Steven menjadikan PT XL Axiata Tbk (EXCL) sebagai top pick, lantaran TLKM sedang menunggu rilis hasil FY21 sebab TP sebelumnya udah terlampaui.
"Estimasi TP baru buat TLKM yaitu Rp 4800-4900 memfaktorkan ekspektasi inlinenya kinerja FY21, peningkatan marjin, ekspektasi longgarnya tingkat persaingan di industri seiring berkurangnya satu pemain," tutur Steven.
Baca Juga: Ini Strategi Mitratel Menembus Target Kenaikan Pendapatan 10% Tahun 2022
Steven merekomendasikan EXCL beli dengan target harga Rp 3.700. Alasannya seiring hasil FY21 yang relatif in-line dan profitabilitas yang baik, yang ditandai dengan peningkatan margin Laba Operasional dan margin Laba Bersih Normalisasi FY21 sebesar 62,6% YoY di tengah meningkatnya persaingan di industri.

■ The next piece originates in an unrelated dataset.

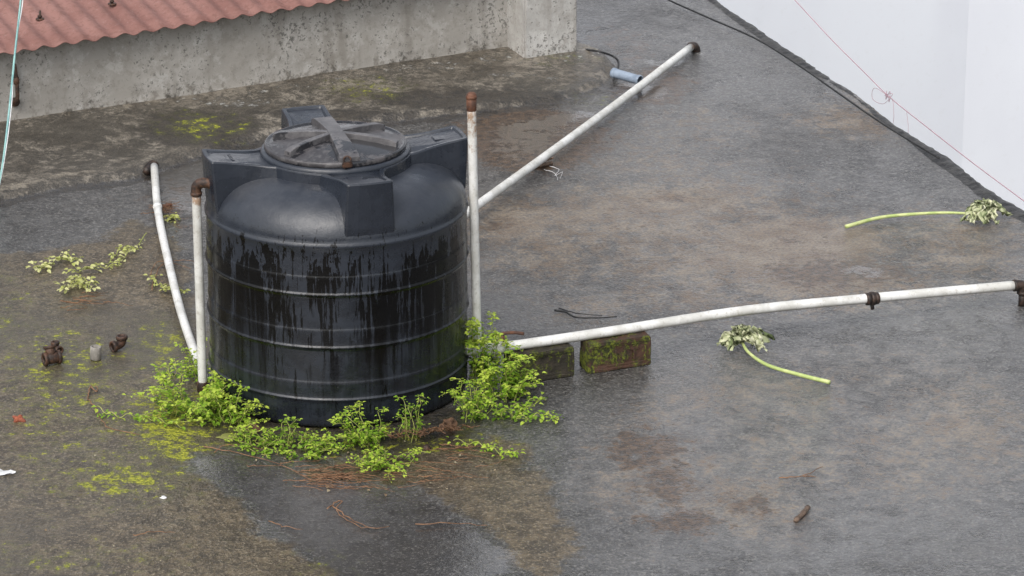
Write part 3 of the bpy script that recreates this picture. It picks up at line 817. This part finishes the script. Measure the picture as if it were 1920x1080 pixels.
weed(903, 715, .10, .22, 32, "tall bushy green weed around the outlet pipe", 11, .023, (.0, -.03), 1, bright=.8)
weed(940, 745, .10, .14, 24, GW, 12, .024, (.02, -.02), 1, bright=.8)
weed(892, 782, .10, .11, 20, GW, 13, .020, (.01, -.02), 1, bright=.7)
weed(955, 785, .08, .05, 10, "low green weed spreading away from the tank", 14, .020, (.04, 0), 1, bright=.75)
weed(640, 836, .08, .035, 9, "low green weed against the tank base", 15, .016, (0, -.01), 1, bright=.6)
weed(465, 828, .07, .045, 11, GW, 16, .018, (0, -.02), 1, bright=.85)

def runner(pts, label, seed, lsize=.02, mat='leaf', stemmat='stem', wid=.012, dens=1., bright=.6, name="creeping_vine", h=.012, r=.0018):
    R.seed(seed)
    P0 = [G(u, v, h) for u, v in pts]; c = P0[0].copy(); c.z = 0
    e = empty(name, c, label=label, category="vine")
    PP = catmull(P0, 10); PP = [p+Vector((0, 0, .008*math.sin(i*.9)+.004)) for i, p in enumerate(PP)]
    stm = MB(); fo = MB(); tube(stm, PP, r, 5, False)
    L_ = sum((PP[i+1]-PP[i]).length for i in range(len(PP)-1)); m = int(L_/.006*dens)
    for k in range(m):
        t = R.random()*(len(PP)-1.001); j = int(t); p = PP[j].lerp(PP[j+1], t-j)
        d = rnd_dir(.3); q = p+d*R.uniform(.003, wid); q.z = max(q.z, .006)
        Ls = lsize*R.uniform(.5, 1.1)
        leaf(fo, q, d, Vector((R.uniform(-.5, .5), R.uniform(-.5, .5), 1)), Ls, Ls*.7, min(1, max(0, bright+R.uniform(-.35, .35))))
    fo.obj("foliage", M[mat], parent=e, origin=c); stm.obj("stem", M[stemmat], parent=e, origin=c)
runner([(960, 765), (1000, 752), (1024, 748)], "green vine tip creeping over wet roof", 21)
runner([(940, 770), (985, 785), (1020, 778), (1048, 790)], "green vine tip creeping over wet roof", 22, wid=.025, dens=1.8)
runner([(850, 828), (900, 835), (940, 850), (968, 852)], "green vine creeping forward from the tank", 23, wid=.022, dens=1.6, bright=.8)
runner([(180, 765), (215, 780), (260, 782), (300, 790), (340, 800)], "green vine creeping across mossy roof", 24, wid=.02, dens=.9)
DL = "wilting pale yellow-green vine lying on the roof"
runner([(62, 505), (90, 498), (120, 482), (148, 490)], DL, 31, .026, 'dryleaf', 'stem', .028, 1.5, .75)
runner([(128, 512), (165, 505), (205, 492), (225, 470), (256, 466)], DL, 32, .022, 'dryleaf', 'stem', .024, 1.1, .7)
runner([(175, 500), (215, 500), (235, 480), (275, 442)], DL, 33, .016, 'dryleaf', 'stem', .015, .5, .7)
runner([(118, 545), (140, 530), (158, 528), (172, 545)], DL, 34, .026, 'dryleaf', 'stem', .03, 1.9, .8)
runner([(285, 520), (305, 540), (325, 545), (348, 550)], "yellowing vine beside the bowed pipe", 35, .02, 'dryleaf', 'stem', .026, 1.3, .5)
runner([(310, 410), (322, 408), (330, 412)], "small yellowing sprig beside the bowed pipe", 36, .02, 'dryleaf', 'stem', .02, 2.2, .4)

def twigs(pts_list, label, r=.0018, mat='twig', name="twig", z=.006, jit=.004, cat="twig"):
    mb = MB(); R.seed(int(pts_list[0][0][0]))
    for pts in pts_list:
        P0 = [G(u, v, z if len(q) < 1 else q[0]) for (u, v, *q) in pts]
        PP = catmull(P0, 6); PP = [p+Vector((R.uniform(-1, 1), R.uniform(-1, 1), R.uniform(0, 1)))*jit for p in PP]
        n_ = len(PP); tube(mb, PP, [r*(1.1-.6*i/n_) for i in range(n_)], 6)
    c = G(pts_list[0][0][0], pts_list[0][0][1]); mb.obj(name, M[mat], origin=c, label=label, category=cat)
R.seed(50)
def tangle(u, v, a, b, n, L):
    out = []
    for i in range(n):
        x = u+R.gauss(0, a*.45); y = v+R.gauss(0, b*.45); an = R.uniform(-.5, .5)
        out.append([(x, y, .004), (x+L*.4, y+L*.4*math.sin(an)*.4, R.uniform(.004, .025)), (x+L*R.uniform(.7, 1.1), y+L*math.sin(an)*.4+R.uniform(-6, 6), .005)])
    return out
twigs(tangle(595, 893, 90, 24, 46, 70), "tangle of dry reddish roots before the tank", .0014, name="dried_roots", cat="dead plant")
twigs(tangle(760, 890, 110, 30, 20, 70), "loose dry vine on the muddy roof", .0012, name="dried_vine", cat="dead plant")
twigs(tangle(830, 850, 70, 25, 14, 60), "loose dry vine on the muddy roof", .0012, name="dried_vine", cat="dead plant")
up_ = []
for i in range(48):
    x = R.uniform(735, 880); y = 822-abs(x-740)*.14; hh = R.uniform(.04, .14)
    up_.append([(x, y, .003), (x+R.uniform(-12, 12), y-R.uniform(0, 10), hh*.6), (x+R.uniform(-25, 25), y-R.uniform(-5, 12), hh)])
twigs(up_, "upright dead brown weed against the tank", .0015, name="dead_weed", cat="dead plant")
twigs([[(612, 955), (640, 940), (632, 962), (680, 990), (730, 988)], [(620, 948), (660, 975), (700, 992)]], "curled reddish dry vine on wet roof", .002, name="dried_vine", cat="dead plant")
twigs([[(780, 985), (850, 982), (915, 986)]], "thin straight dry twig on the mud", .0015)
twigs([[(505, 978), (530, 988), (566, 994)]], "thin dry twig on wet roof", .0015)
twigs([[(1460, 897), (1505, 893), (1545, 876)], [(1505, 893), (1530, 895)]], "thin reddish twig on wet roof", .0018)
twigs([[(250, 1005), (290, 998), (330, 1000)]], "thin dry twig on mossy roof", .0015)
twigs([[(170, 725), (165, 745), (180, 765), (200, 800), (260, 815)], [(170, 725), (182, 735), (180, 722)]], "dry pale twig curling over mossy roof", .0022)
twigs([[(380, 838), (440, 850), (520, 870), (600, 905), (735, 900)], [(400, 850), (430, 835), (500, 845)]], "long trailing dry vine before the tank", .0016, name="dried_vine", cat="dead plant")
twigs(tangle(135, 565, 60, 16, 14, 50), "dry roots beside wilting vine", .0013, name="dried_roots", cat="dead plant")
twigs(tangle(290, 395, 30, 28, 18, 35), "tangled dead weed at the bowed pipe end", .0013, name="dead_weed", cat="dead plant")
twigs([[(285, 545), (300, 500), (340, 488), (375, 492)], [(280, 520), (300, 490), (360, 505)]], "thin reddish dry vine arching by the pipe", .0016, name="dried_vine", cat="dead plant")
twigs([[(1040, 582), (1060, 585), (1080, 595), (1120, 596), (1157, 594)]], "short length of black wire on wet roof", .004, 'black', "black_wire", .008, .001, "wire")
twigs([[(1048, 578), (1085, 588), (1130, 592)]], "short length of thin black wire on wet roof", .0025, 'black', "black_wire", .008, .001, "wire")
twigs([[(1030, 312), (1048, 318), (1040, 330), (1055, 322), (1050, 336)], [(1020, 318), (1040, 325), (1046, 338)]], "tangled white string on wet roof", .0011, 'plasticwhite', "white_string", .006, .002, "string")

# ------------------------------------------------------------------ wilted papaya leaves
def papaya(stalk_pts, size, seed, label):
    R.seed(seed); P0 = [G(*q) for q in stalk_pts]; PP = catmull(P0, 8); n_ = len(PP)
    mb = MB(); tube(mb, PP, [.0062*(.75+.5*(1-i/n_)) for i in range(n_)], 12)
    ob = mb.obj("fallen_leaf", M['stalk'], origin=P0[0], label=label, category="leaf"); 
    c = PP[-1]; mb = MB()
    dmain = (PP[-1]-PP[-3]).normalized()
    for k in range(22):
        a = R.uniform(-2.6, 2.6); d = Matrix.Rotation(a, 3, 'Z') @ dmain; d.z = 0; d.normalize(); s = Vector((-d.y, d.x, 0)); L_ = size*R.uniform(.4, 1.0); W_ = size*R.uniform(.18, .38)
        nu, nv = 14, 7; vs = []; fs = []; ti = []
        hb = R.uniform(.01, .05); tb = R.uniform(0, 1); ph = R.uniform(0, 50)
        for i in range(nu):
            t = i/(nu-1); wd_ = W_*math.sin(math.pi*min(1, t*.92+.06))**.8*(1+.45*math.sin(t*19+ph))
            for j in range(nv):
                sj = (j/(nv-1)-.5)*2
                q = c+d*(L_*t)+s*(wd_*sj*.5)
                q += mn.noise_vector(Vector((t*6+ph, sj*3, k)))*.022
                z = hb*math.sin(math.pi*min(1, t*1.1))+.014*abs(math.sin(sj*5+ph+t*5))+.012+.012*mn.noise(q*60)
                q.z = max(.004, z); vs.append(q); ti.append(min(1, max(0, tb*.5+.6*abs(sj)-.1+R.uniform(-.25, .3))))
        for i in range(nu-1):
            for j in range(nv-1):
                a_ = i*nv+j; fs.append((a_, a_+1, a_+nv+1, a_+nv))
        mb.add(vs, fs, True, tint=ti)
    mb.obj("leaf_blade", M['wilt'], parent=ob, origin=c)
papaya([(1586, 425, .012), (1650, 408, .014), (1720, 401, .018), (1780, 399, .02), (1845, 402, .02)], .112, 3, "wilted pale green leaf with long stalk near roof edge")
papaya([(1556, 717, .01), (1500, 703, .014), (1440, 685, .016), (1405, 662, .02), (1390, 640, .02)], .118, 8, "wilted pale green leaf with curved stalk on wet roof")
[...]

"Di samping kemampuannya untuk secara signifikan menumbuhkan Laba Bersih, kami berpandangan bahwa akuisisi terhadap 66,03% saham LINK akan menjadi langkah selanjutnya untuk membawa visi perusahaan merintis layanan konvergensi pertama di Indonesia dengan produk 'XL SATU', yang menyatukan layanan internet berbasis serat optik dengan layanan berbasis seluler," ujar Steven
Sementara Paula memilih PT Telkom Indonesia Tbk (TLKM). sebagai top pick. karena berfokus secara jangka panjang pada sejumlah faktor positif seperti Indihome sebagai market leader dengan skala ekonomis, Industri telekomunikasi yang lebih sehat setelah merger Indosat-Tri dan Neraca TLKM yang kuat.
Paula rekomendasi Buy untuk TLKM dengan target Buy di level Rp 5.000. Alasannya, sebagai market leader industri telekomunikasi di Indonesia.
Sedangkan Foong memilih PT XL Axiata Tbk (EXCL) sebagai top pick dengan target Buy di angka Rp3.550, dengan alasan percaya XL Axiata bisa berada di posisi yang baik untuk memanfaatkan data Indonesia yang kuat potensi pertumbuhan penggunaan karena tingginya bauran pendapatan data dan eksposur di luar Jawa. Sebagai yang terakhir menuju profitabilitas, Margin EBITDA FY22-24F XL yang seharusnya terus melebar.